A second enterprise in which I introduced new manufacturing processes and techniques, particularly for cheese, had been started by the present owner 18 years ago with a milk intake of 200 l/day. At present it processes an average of 30,000 l/day with good prospects for further growth. As in East Africa and in Asia, a serious draw-back is the seasonably of milk production. Unless enterprises with average milk intakes of 10,000 l/day find means and ways for joint ventures to dry seasonal milk surpluses, take-overs of the weaker by the stronger will continue unabated.

Though industrial development in South America has a much longer tradition than in-East Africa, there are similarities in development trends. To recognize such similarities and to learn from the same is the art of the true entrepreneur.

Summary

Beginning in 1952, the author undertook to process milk in the summer pastures of the Nepal Himalayas into hard cheese of the alpine type. Over the years he managed to establish profitable cheese making operations in three mountain pasture areas using equipment manufactured predominantly by Nepalese craftsment. A second task was the collection and processing of buffalo milk for Kathmandu, the capital. Thereby the milk deficit during the advanced dry season was made up by milk toning (admixing of reconstituted skimmed milk).

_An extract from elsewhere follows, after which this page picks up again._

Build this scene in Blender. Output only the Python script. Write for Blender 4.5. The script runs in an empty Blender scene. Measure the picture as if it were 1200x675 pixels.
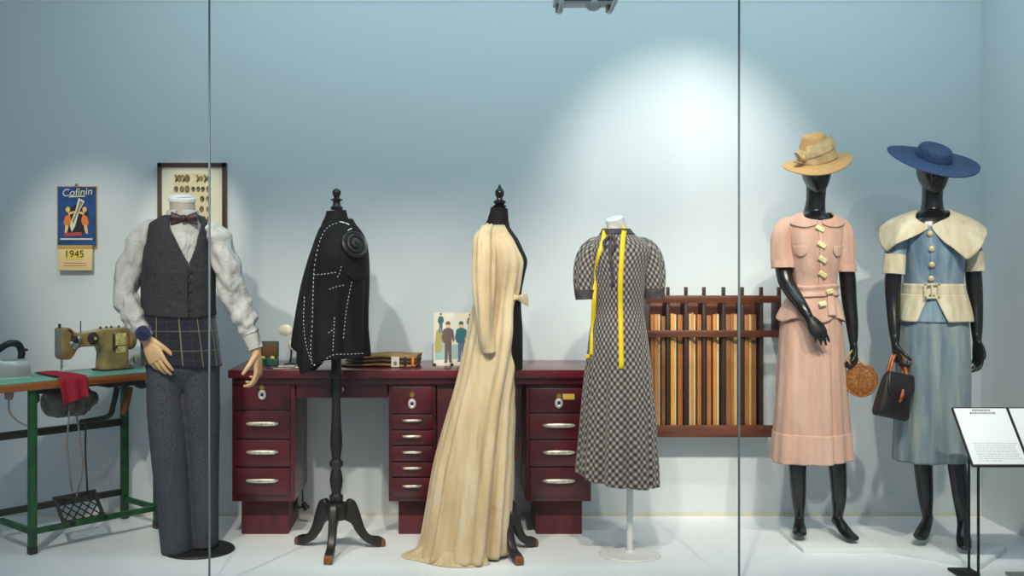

In 1964 the author took up a second long-term assignment for the promotion of airy development in Madagascar. To begin with he had to eliminate deficits in the operation of breeding centres for dairy cattle through introduction of economically viable mixed-farming systems. Respective savings were invested in milk collection centres with refrigeration facilities, in the reorganization of the central dairy supplying Tananarive, the capital, and in the establishment of milk processing units in two smaller towns. In remote areas milk was processed profitably through appropriate cheese making operations.

From 1974 till 1989 the author coordinated the establishment of the Department of Food Technology & Applied Human Nutrition at the University of Nairobi. Applied research and extension in the field of dairying were primarily concerned with the development of cultured milk (Mala) and related products, with appropriate utilization of cheese whey and with an analysis of possible savings on energy consumption in a major milk drying operation. Furthermore, the possibilities and limitations of milk conservation by biochemical means, known as LP-system, were exploited.

Experiences made in Nepal, in Madagascar and in Kenya had two things in common:

1. Big seasonal fluctuations in milk supply, calling for seasonal pricing to begin with, in order to bring the offer in line with the demand.

2. Milk processing and marketing in the hands of inflexible and poorly managed parastatal, for which progressive privatisation is the only remedy this conclusion was confirmed by the author's encouraging experience in Chile in 1992 and in 1994, where private enterprises is the promoter of dairy development.

DISCUSSION

Q. Kurwijila, R.L

Are there any lessons we can learn from Latin America.

Response: W. Schulthess

The consumer habits are very different. Cheese has become a very popular product in Latin America which is not the case here in E. Africa.

Q. E.T. Maganga

Can you comment on the effect of pH changes of milk on the microbial profile of milk especially on the safety of raw milk that has been allowed to go sour?

Response: In the early phases of acidification microbes multiply logarithmically, with a peak at 108 - 109/ml. After a stationary phase of variable height there is a decline in numbers.